Handling https in the project also adds tons of complexity in the long run though: tls/ssl library versions, cert handling. Instead of having one way to deal with all of them (at the proxy layer, or sometimes at network layer), I have to deal with individual software way of managing those
Do that for a bunch of different applications and you hit interesting issues. For example the Java TLS stack, which doesn’t accept a PEM certificate on its own, but needs the full certificate chain. Kibana, however, requires the full certificate chain including the root certificate, which isn’t usually a part of the certificate itself, and Elasticsearch complains about an invalid certificate if you point it to the same one.
So even for two apps from the same vendor, which are commonly deployed together, you need bespoke TLS file variants. Scale that to more applications, and you’ll find out the hard way that you are vastly underestimating the complexity of operating a software ecosystem.

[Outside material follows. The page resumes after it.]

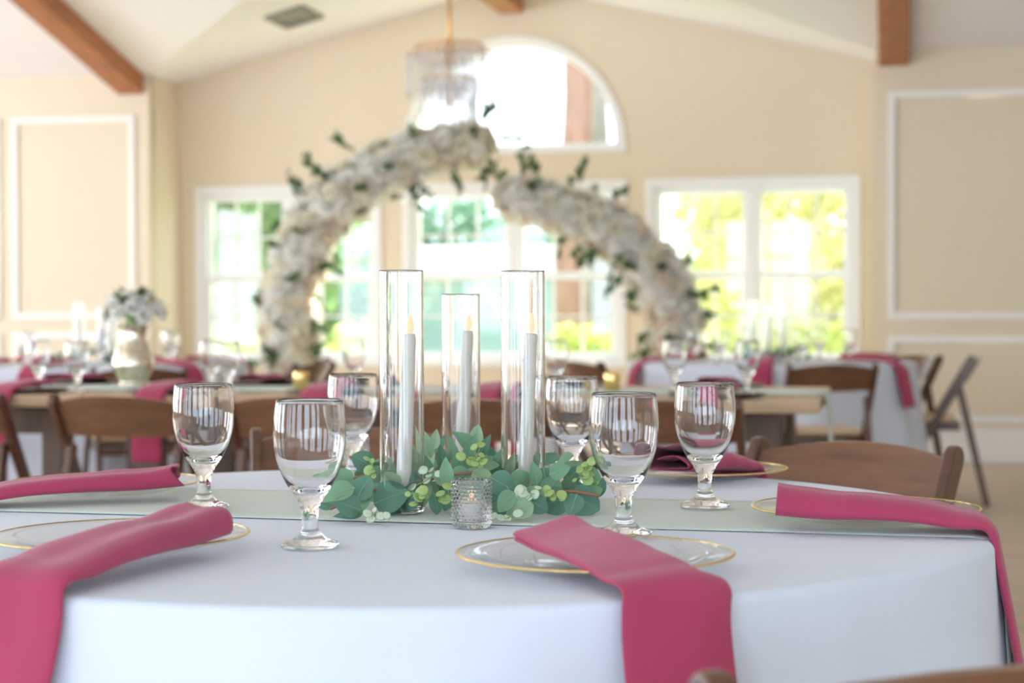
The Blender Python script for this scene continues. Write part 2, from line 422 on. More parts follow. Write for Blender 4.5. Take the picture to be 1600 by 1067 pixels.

I’ve done it. What you’re describing is like an hour of work. Moving TLS outside of the application is possibly the dumbest reason to spend the resources and complexity on a side car.
For a single application, it's not too bad. When you have dozens of applications that all have different mechanisms to install a CA, rotate certs, etc. And some of those don't have a good way to automate rotating the certs, then it becomes a pain.
I don't think so. We run a horde of machines, and run plethora of services, which are custom and/or has a very narrow install base due to the niche they serve.
99% of them use system-wide PKI store for CA and their certificates, which is under /etc. All of them have configuration options for these folders, and have short certificate lives because of the operational regulations we have in place.
At worst case, we distribute them with saltstack. Otherwise we just use scp, maybe a small wrapper script. Managing them doesn't take any measurable time for us.
> 99% of them use system-wide PKI store for CA and their certificates, which is under /etc.
Consider yourself lucky then.
For self-hosted third party software, I've seen requirements to provide it in an environment variable, upload it to a web form over plain http on localhost, specify an AWS secret service secret that contains it, put it in a specific location that is bind mounted into a container, create a custom image (both VM and container), etc.
I mean, tons of "old-school" services handle these things fine for the last two decades, at least. It can't be that hard. It's just a TLS library, and some files in a specific format at the end of the day.
In my experience, most people have an extremely hard time wrapping their minds around how to configure TLS/HTTPS services and fail completely at understanding how it works.